De gevolgen van het Verbond
30
1 “Wanneer al deze dingen over je komen, deze zegen en deze vloek die ik je voorgehouden heb, en jij ze weer ter harte neemt onder alle volken, waarheen de HEERE, je GOD, je verdreven heeft,      2 en jij je tot de HEERE, je GOD, bekeert en met heel je hart en met heel je ziel gehoor geeft aan zijn stem overeenkomstig alles wat ik je deze dag gebied, jij samen met je zonen,    3 dan zal de HEERE, je GOD, een keer brengen in je gevangenschap en zich over je ontfermen en Hij zal je weer bijeenbrengen uit alle volken, waarheen de HEERE, je GOD, je verstrooid heeft.    4 Al waren je verdrevenen aan het einde van de hemel, vandaar zal de HEERE, je GOD, je bijeenbrengen en vandaar zal Hij je ophalen.    5 De HEERE, je GOD, zal je brengen in het land dat je vaderen als erfdeel in bezit hadden en jij zult het weer als erfdeel in bezit nemen. Hij zal je goeddoen en je nog meer vermeerderen dan je vaderen. 6 De HEERE, je GOD, zal je hart en het hart van je nakomelingen besnijden om de HEERE, je GOD, lief te hebben met heel je hart en met heel je ziel, zodat je zult leven.      7 De HEERE, je GOD, zal al die vervloekingen over je vijanden doen komen en over hen die jou haten en jou vervolgen.    8 Je zult terugkeren en gehoor geven aan de stem van de HEERE en handelen naar al zijn geboden die ik je deze dag gebied.    9 De HEERE, je GOD, zal je overvloed geven bij al het werk van je hand, in de vrucht van je schoot en in de vrucht van je vee en in de vrucht van je grond, jou ten goede, want de HEERE zal terugkeren om zich over je te verblijden, jou ten goede, zoals Hij Zich over je vaderen verblijd heeft,      10 wanneer je aan de stem van de HEERE, je GOD, gehoor geeft door je te houden aan zijn geboden en aan zijn wetsvoorschriften die in deze boekrol van de Wet geschreven staan, en wanneer jij met heel je hart en met heel je ziel terugkeert tot de HEERE, je GOD.”
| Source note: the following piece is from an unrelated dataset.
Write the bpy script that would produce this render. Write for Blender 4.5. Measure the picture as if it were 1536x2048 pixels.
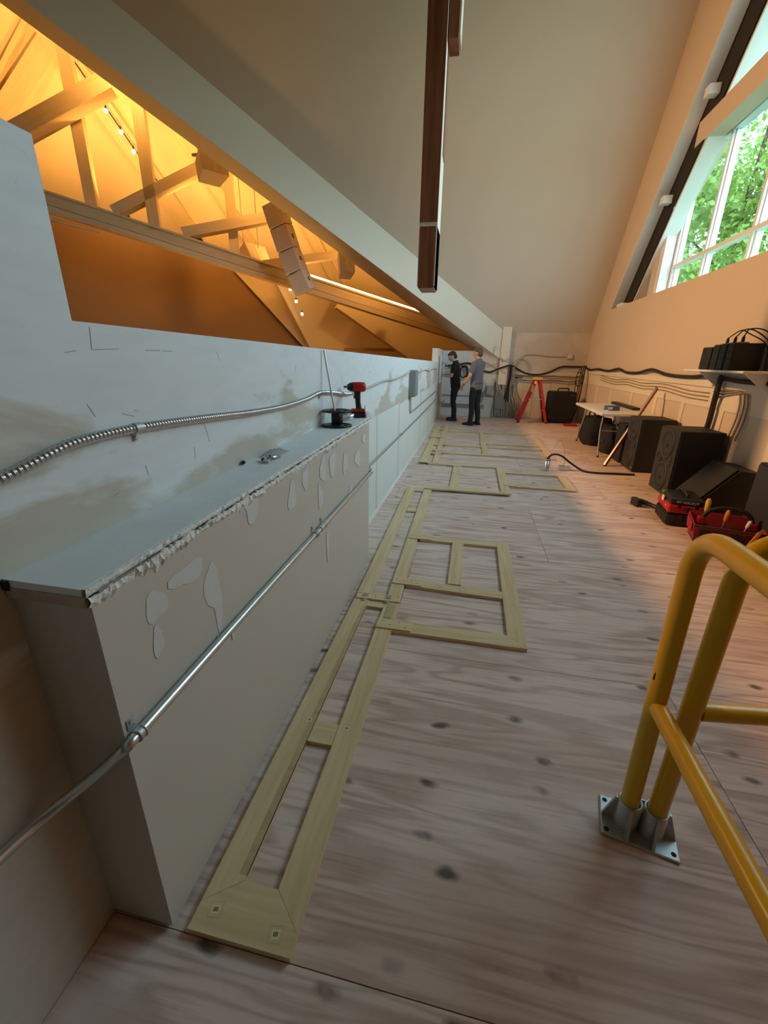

11 “Want dit gebod, dat ik je heden gebied, is voor jou niet te verheven en niet te ver weg.    12 Het is niet in de hemel, zodat je zou zeggen: ‘Wie zal voor ons naar de hemel opstijgen om het voor ons op te halen en het ons te laten horen, zodat wij ernaar kunnen handelen?’    13 Het is ook niet aan de overkant van de zee, zodat je zou kunnen zeggen: ‘Wie zal voor ons naar de overkant van de zee varen om het voor ons op te halen en het ons te laten horen, zodat wij ernaar zouden kunnen handelen?’, 14 want dit woord is heel dicht bij je, in je mond en in je hart, om ernaar te handelen.”
15 “Zie, ik heb je deze dag het leven en het goede voorgehouden, de dood en het kwaad,    16 want ik gebied je op deze dag om de HEERE, je GOD, lief te hebben, in zijn wegen te wandelen en je te houden aan zijn geboden, zijn wetsvoorschriften en zijn rechtsverordeningen opdat je zult leven en jij je zult vermeerderen en de HEERE, je GOD, jou zegenen zal in het land waar je naartoe gaat om het als erfdeel in bezit te nemen. 17 Maar als je hart zich afwendt en jij niet luistert en je ertoe verleid wordt om voor andere goden te knielen en hen te dienen, 18 dan verklaar ik jullie op deze dag dat jullie zeker zullen omkomen. Jullie zullen jullie dagen niet verlengen op de grond van het land, waarheen jullie door de Jordaan heen zullen oversteken om, als jullie daar zijn aangekomen, dat land als erfdeel in bezit te nemen.    19 Ik neem deze dag de hemel en de aarde tegen jullie als getuigen: het leven en de dood heb ik je voorgehouden, de zegen en de vervloeking! Kies dan het leven, opdat je leven zult, jij en je nakomelingen,      20 door de HEERE, je GOD, lief te hebben en aan zijn stem gehoor te geven en Hem aan te hangen, want Hij is je leven en de lengte van je dagen, opdat je mag wonen op de grond van het land dat de HEERE je vaderen gezworen heeft om het aan hen te geven, aan Abraham, aan Izak en aan Jakob.”